▸ **DATA PROVIDED**:
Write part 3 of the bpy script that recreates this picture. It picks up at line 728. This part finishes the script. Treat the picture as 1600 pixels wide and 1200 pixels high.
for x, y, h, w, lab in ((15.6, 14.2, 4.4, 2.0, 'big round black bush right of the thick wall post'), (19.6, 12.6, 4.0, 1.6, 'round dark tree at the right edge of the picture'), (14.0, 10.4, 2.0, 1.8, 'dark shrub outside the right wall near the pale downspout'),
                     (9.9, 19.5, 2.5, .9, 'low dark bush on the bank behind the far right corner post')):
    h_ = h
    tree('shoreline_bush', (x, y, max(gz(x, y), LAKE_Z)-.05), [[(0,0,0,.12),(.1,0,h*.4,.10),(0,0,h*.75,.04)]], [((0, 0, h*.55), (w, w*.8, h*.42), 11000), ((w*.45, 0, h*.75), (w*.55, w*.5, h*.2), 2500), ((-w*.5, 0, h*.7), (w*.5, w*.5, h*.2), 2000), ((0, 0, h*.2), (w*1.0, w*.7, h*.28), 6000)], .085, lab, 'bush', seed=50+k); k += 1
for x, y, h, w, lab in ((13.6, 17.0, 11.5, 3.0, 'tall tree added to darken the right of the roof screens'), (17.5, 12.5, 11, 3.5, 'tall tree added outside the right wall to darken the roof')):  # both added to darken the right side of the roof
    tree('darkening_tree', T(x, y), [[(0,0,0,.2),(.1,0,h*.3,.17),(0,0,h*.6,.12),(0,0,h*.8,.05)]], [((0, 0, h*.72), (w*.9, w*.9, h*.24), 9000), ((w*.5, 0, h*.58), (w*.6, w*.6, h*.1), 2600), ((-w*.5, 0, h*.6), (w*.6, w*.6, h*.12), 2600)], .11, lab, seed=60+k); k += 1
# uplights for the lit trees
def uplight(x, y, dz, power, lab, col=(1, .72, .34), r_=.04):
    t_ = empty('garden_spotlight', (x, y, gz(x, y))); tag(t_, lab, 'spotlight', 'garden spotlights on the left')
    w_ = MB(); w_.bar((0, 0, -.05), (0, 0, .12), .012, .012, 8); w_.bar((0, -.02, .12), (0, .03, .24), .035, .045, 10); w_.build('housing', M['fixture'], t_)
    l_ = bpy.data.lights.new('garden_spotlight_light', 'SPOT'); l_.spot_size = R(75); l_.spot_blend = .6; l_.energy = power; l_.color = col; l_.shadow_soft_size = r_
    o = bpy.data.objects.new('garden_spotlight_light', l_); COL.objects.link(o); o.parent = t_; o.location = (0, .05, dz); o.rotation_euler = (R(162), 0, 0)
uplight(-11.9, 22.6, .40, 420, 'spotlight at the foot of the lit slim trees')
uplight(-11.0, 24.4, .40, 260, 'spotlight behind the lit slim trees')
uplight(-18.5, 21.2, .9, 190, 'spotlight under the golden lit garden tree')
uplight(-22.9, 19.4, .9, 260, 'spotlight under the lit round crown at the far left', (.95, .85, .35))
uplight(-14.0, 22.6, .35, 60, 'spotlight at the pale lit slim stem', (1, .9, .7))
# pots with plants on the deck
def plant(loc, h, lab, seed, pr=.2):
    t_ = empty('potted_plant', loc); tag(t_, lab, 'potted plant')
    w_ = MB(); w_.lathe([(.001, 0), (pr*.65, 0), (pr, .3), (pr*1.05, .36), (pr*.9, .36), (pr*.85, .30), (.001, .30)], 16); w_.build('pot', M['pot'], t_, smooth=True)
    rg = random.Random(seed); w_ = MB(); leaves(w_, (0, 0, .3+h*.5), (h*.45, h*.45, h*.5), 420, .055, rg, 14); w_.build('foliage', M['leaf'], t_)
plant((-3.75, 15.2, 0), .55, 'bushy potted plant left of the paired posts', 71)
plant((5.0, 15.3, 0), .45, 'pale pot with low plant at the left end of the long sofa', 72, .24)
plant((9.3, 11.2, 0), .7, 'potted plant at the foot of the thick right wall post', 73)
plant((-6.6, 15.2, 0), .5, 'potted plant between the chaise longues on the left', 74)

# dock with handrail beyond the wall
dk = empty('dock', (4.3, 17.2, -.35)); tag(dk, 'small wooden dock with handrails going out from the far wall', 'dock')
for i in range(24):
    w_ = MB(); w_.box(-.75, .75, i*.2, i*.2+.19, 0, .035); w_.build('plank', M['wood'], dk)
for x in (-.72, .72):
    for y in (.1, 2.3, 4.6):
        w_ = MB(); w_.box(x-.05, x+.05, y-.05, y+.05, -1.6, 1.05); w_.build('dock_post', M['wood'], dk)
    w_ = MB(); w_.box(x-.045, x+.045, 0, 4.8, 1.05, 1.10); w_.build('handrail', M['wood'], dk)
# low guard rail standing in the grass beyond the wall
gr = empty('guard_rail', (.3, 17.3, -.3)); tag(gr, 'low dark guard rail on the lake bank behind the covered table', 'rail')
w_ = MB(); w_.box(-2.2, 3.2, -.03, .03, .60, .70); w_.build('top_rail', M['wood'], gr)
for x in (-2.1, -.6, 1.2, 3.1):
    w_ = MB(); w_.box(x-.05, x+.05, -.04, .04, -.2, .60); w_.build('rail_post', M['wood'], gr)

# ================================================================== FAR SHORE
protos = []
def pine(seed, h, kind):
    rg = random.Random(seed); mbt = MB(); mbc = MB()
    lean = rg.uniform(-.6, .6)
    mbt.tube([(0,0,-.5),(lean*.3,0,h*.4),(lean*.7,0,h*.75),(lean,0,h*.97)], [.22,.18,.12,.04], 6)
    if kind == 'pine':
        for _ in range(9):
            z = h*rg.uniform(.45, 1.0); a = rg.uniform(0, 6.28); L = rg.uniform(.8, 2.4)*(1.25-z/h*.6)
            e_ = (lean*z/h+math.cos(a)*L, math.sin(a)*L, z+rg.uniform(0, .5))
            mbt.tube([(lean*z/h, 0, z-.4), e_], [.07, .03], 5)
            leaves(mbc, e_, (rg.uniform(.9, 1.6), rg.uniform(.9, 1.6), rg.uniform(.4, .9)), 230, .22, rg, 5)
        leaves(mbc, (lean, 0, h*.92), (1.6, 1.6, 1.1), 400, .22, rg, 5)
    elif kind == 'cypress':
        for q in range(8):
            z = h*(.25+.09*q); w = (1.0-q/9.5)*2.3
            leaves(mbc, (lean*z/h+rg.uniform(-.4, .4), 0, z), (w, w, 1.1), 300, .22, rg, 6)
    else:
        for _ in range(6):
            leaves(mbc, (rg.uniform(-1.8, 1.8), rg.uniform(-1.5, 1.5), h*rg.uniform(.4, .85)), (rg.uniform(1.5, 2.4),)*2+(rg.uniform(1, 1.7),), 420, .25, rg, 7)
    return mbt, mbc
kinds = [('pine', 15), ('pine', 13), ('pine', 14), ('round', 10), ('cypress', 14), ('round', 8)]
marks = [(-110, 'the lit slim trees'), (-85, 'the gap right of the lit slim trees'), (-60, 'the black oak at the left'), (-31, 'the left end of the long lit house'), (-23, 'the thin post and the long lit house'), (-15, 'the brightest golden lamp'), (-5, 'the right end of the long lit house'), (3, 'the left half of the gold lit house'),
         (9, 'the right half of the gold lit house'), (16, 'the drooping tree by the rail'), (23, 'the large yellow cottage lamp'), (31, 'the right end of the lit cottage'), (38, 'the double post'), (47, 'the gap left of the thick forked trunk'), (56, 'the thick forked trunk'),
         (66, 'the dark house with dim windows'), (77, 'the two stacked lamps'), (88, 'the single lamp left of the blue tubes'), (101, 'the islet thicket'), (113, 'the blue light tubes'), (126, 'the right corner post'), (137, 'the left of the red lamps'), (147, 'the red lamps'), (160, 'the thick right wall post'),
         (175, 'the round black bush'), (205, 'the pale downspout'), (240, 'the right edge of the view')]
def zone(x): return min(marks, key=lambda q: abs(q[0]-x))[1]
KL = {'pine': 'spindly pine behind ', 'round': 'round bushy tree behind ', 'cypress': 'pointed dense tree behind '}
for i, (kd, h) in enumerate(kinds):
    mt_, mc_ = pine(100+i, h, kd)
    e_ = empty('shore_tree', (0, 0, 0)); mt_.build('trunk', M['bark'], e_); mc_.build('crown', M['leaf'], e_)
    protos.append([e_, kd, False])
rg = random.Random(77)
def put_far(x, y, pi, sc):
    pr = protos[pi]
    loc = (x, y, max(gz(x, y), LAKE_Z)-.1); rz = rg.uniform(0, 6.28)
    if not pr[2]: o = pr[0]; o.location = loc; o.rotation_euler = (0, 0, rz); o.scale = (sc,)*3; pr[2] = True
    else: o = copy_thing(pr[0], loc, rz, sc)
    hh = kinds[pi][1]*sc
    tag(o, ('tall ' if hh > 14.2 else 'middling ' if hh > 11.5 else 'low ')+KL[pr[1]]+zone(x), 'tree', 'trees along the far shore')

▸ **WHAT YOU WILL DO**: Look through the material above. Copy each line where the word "picture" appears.

▸ **OUTPUT OF THE TASK**:
Write part 3 of the bpy script that recreates this picture. It picks up at line 728. This part finishes the script. Treat the picture as 1600 pixels wide and 1200 pixels high.
for x, y, h, w, lab in ((15.6, 14.2, 4.4, 2.0, 'big round black bush right of the thick wall post'), (19.6, 12.6, 4.0, 1.6, 'round dark tree at the right edge of the picture'), (14.0, 10.4, 2.0, 1.8, 'dark shrub outside the right wall near the pale downspout'),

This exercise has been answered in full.